** start of DATASET EXCERPTS **

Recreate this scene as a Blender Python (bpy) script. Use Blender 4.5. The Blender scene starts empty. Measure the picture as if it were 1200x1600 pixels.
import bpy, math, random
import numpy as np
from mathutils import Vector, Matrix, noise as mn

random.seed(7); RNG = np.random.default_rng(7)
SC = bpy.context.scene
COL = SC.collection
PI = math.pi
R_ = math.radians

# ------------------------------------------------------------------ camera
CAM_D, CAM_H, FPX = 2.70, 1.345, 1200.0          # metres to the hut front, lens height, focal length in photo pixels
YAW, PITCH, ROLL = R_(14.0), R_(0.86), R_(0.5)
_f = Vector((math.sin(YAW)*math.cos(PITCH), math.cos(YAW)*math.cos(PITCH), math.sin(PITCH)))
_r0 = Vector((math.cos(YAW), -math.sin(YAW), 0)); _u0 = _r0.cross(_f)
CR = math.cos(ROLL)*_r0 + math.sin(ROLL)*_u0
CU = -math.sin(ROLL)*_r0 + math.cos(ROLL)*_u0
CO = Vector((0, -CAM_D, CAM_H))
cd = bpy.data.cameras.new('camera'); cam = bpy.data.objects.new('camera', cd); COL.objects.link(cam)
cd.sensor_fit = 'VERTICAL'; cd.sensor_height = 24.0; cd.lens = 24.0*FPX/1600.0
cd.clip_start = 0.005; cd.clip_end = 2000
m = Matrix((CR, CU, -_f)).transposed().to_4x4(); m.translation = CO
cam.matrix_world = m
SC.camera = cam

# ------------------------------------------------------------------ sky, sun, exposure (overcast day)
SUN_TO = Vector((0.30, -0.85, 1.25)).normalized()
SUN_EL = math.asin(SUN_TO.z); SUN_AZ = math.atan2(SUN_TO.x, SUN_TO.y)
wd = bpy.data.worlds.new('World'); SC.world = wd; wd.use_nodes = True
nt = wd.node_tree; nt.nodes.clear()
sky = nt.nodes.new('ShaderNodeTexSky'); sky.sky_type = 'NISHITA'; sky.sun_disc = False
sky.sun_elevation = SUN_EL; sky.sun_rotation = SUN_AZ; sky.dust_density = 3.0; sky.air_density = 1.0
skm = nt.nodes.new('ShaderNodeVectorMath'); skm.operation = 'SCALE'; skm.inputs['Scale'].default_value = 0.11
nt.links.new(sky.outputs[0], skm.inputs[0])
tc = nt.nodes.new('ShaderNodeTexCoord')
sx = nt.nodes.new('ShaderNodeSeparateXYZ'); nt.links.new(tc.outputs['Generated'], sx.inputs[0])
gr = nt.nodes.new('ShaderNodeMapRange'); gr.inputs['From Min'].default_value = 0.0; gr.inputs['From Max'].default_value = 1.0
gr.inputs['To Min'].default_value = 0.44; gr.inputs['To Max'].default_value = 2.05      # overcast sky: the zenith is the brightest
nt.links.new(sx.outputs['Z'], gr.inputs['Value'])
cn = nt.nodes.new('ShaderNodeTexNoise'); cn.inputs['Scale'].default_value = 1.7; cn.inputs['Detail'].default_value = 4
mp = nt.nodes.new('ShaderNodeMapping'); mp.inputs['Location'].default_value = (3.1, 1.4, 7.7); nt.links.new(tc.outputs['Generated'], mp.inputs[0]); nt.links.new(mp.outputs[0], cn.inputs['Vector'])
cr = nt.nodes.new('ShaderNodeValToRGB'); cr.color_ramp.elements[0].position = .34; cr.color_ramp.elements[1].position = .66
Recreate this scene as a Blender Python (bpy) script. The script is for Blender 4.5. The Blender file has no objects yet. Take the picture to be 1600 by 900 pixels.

** end of DATASET EXCERPTS **

WORK REQUIRED - Return exactly the lines that run from the top of the listing above to the line containing "from mathutils import", please, keeping both end lines and leaving out everything else.

TASK OUTPUT -
Recreate this scene as a Blender Python (bpy) script. Use Blender 4.5. The Blender scene starts empty. Measure the picture as if it were 1200x1600 pixels.
import bpy, math, random
import numpy as np
from mathutils import Vector, Matrix, noise as mn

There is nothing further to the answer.